Rows from a 3D scene dataset

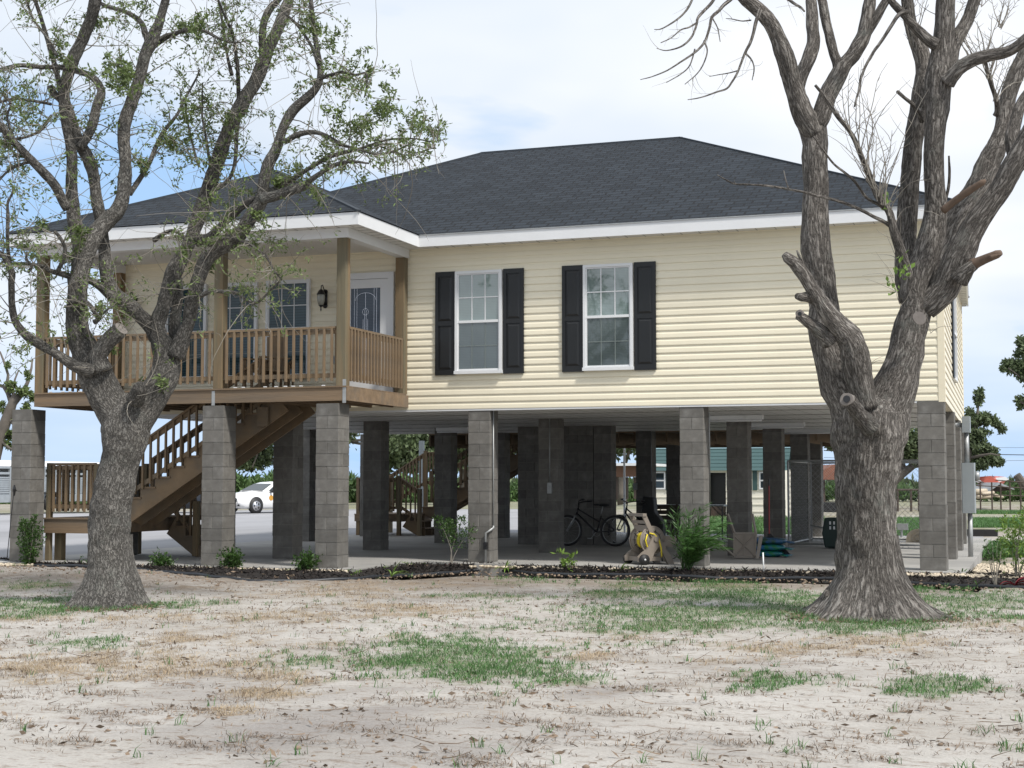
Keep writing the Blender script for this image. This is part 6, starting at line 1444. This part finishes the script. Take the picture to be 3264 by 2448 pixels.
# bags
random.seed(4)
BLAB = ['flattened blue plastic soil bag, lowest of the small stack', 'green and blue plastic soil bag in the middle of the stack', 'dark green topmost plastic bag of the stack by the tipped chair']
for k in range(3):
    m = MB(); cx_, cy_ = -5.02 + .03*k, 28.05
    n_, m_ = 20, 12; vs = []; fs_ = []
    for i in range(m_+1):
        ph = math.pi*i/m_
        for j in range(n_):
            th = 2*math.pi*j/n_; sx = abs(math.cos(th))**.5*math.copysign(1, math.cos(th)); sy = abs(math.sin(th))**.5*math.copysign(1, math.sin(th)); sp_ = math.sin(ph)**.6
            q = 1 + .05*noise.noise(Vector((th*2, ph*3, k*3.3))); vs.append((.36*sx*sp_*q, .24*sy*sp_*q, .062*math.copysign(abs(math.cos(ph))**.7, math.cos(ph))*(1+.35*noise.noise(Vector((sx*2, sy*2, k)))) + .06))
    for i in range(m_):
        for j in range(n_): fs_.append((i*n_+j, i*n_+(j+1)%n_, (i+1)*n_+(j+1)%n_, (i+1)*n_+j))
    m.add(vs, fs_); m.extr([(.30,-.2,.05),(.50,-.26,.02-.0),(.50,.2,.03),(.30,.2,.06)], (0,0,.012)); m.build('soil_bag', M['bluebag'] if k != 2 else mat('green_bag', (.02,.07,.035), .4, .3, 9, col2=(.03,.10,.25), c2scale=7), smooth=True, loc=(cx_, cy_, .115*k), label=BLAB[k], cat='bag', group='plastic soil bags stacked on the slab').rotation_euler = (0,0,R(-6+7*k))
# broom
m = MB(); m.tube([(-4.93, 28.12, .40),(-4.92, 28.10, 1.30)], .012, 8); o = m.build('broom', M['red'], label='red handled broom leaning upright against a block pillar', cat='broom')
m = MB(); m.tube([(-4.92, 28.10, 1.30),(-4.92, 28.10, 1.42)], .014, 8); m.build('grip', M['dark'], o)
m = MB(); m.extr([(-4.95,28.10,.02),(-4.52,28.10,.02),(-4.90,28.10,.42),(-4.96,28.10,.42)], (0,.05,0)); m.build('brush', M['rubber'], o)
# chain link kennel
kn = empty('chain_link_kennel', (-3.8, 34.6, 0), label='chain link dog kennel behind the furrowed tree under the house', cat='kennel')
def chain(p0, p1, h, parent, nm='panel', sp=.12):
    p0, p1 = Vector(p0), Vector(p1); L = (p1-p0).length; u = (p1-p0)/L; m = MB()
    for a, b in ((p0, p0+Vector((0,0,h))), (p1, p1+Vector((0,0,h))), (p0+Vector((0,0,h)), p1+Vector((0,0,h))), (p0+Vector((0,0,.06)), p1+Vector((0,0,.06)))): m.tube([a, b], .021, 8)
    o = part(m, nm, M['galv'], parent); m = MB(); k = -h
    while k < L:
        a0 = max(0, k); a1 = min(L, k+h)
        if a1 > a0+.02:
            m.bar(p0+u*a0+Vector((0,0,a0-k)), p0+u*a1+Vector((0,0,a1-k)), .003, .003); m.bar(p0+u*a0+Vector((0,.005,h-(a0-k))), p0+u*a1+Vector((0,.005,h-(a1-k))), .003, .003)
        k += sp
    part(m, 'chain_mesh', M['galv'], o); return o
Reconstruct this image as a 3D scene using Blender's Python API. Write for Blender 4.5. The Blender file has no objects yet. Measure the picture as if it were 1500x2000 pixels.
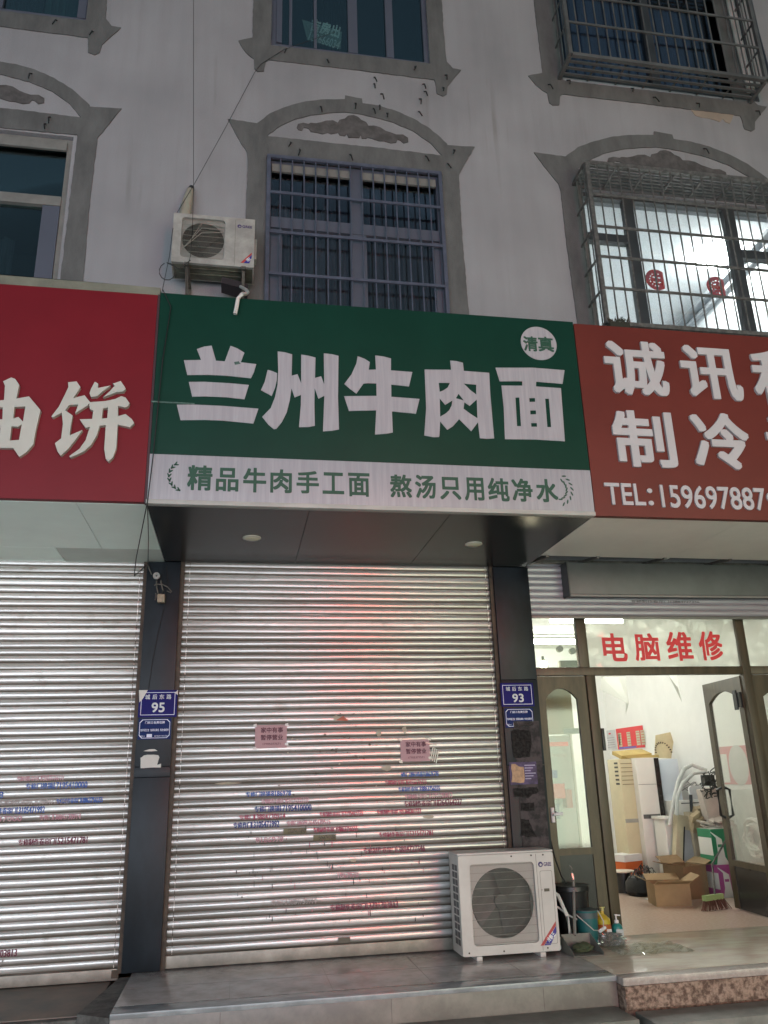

• EXERCISE: Print the full listing exactly, dropping the pictures.

• TASK RESPONSE:
Keep writing the Blender script for this image. This is part 6, starting at line 1444. This part finishes the script. Take the picture to be 3264 by 2448 pixels.
# bags
random.seed(4)
BLAB = ['flattened blue plastic soil bag, lowest of the small stack', 'green and blue plastic soil bag in the middle of the stack', 'dark green topmost plastic bag of the stack by the tipped chair']
for k in range(3):
    m = MB(); cx_, cy_ = -5.02 + .03*k, 28.05
    n_, m_ = 20, 12; vs = []; fs_ = []
    for i in range(m_+1):
        ph = math.pi*i/m_
        for j in range(n_):
            th = 2*math.pi*j/n_; sx = abs(math.cos(th))**.5*math.copysign(1, math.cos(th)); sy = abs(math.sin(th))**.5*math.copysign(1, math.sin(th)); sp_ = math.sin(ph)**.6
            q = 1 + .05*noise.noise(Vector((th*2, ph*3, k*3.3))); vs.append((.36*sx*sp_*q, .24*sy*sp_*q, .062*math.copysign(abs(math.cos(ph))**.7, math.cos(ph))*(1+.35*noise.noise(Vector((sx*2, sy*2, k)))) + .06))
    for i in range(m_):
        for j in range(n_): fs_.append((i*n_+j, i*n_+(j+1)%n_, (i+1)*n_+(j+1)%n_, (i+1)*n_+j))
    m.add(vs, fs_); m.extr([(.30,-.2,.05),(.50,-.26,.02-.0),(.50,.2,.03),(.30,.2,.06)], (0,0,.012)); m.build('soil_bag', M['bluebag'] if k != 2 else mat('green_bag', (.02,.07,.035), .4, .3, 9, col2=(.03,.10,.25), c2scale=7), smooth=True, loc=(cx_, cy_, .115*k), label=BLAB[k], cat='bag', group='plastic soil bags stacked on the slab').rotation_euler = (0,0,R(-6+7*k))
# broom
m = MB(); m.tube([(-4.93, 28.12, .40),(-4.92, 28.10, 1.30)], .012, 8); o = m.build('broom', M['red'], label='red handled broom leaning upright against a block pillar', cat='broom')
m = MB(); m.tube([(-4.92, 28.10, 1.30),(-4.92, 28.10, 1.42)], .014, 8); m.build('grip', M['dark'], o)
m = MB(); m.extr([(-4.95,28.10,.02),(-4.52,28.10,.02),(-4.90,28.10,.42),(-4.96,28.10,.42)], (0,.05,0)); m.build('brush', M['rubber'], o)
# chain link kennel
kn = empty('chain_link_kennel', (-3.8, 34.6, 0), label='chain link dog kennel behind the furrowed tree under the house', cat='kennel')
def chain(p0, p1, h, parent, nm='panel', sp=.12):
    p0, p1 = Vector(p0), Vector(p1); L = (p1-p0).length; u = (p1-p0)/L; m = MB()
    for a, b in ((p0, p0+Vector((0,0,h))), (p1, p1+Vector((0,0,h))), (p0+Vector((0,0,h)), p1+Vector((0,0,h))), (p0+Vector((0,0,.06)), p1+Vector((0,0,.06)))): m.tube([a, b], .021, 8)
    o = part(m, nm, M['galv'], parent); m = MB(); k = -h
    while k < L:
        a0 = max(0, k); a1 = min(L, k+h)
        if a1 > a0+.02:
            m.bar(p0+u*a0+Vector((0,0,a0-k)), p0+u*a1+Vector((0,0,a1-k)), .003, .003); m.bar(p0+u*a0+Vector((0,.005,h-(a0-k))), p0+u*a1+Vector((0,.005,h-(a1-k))), .003, .003)
        k += sp
    part(m, 'chain_mesh', M['galv'], o); return o
Reconstruct this image as a 3D scene using Blender's Python API. Write for Blender 4.5. The Blender file has no objects yet. Measure the picture as if it were 1500x2000 pixels.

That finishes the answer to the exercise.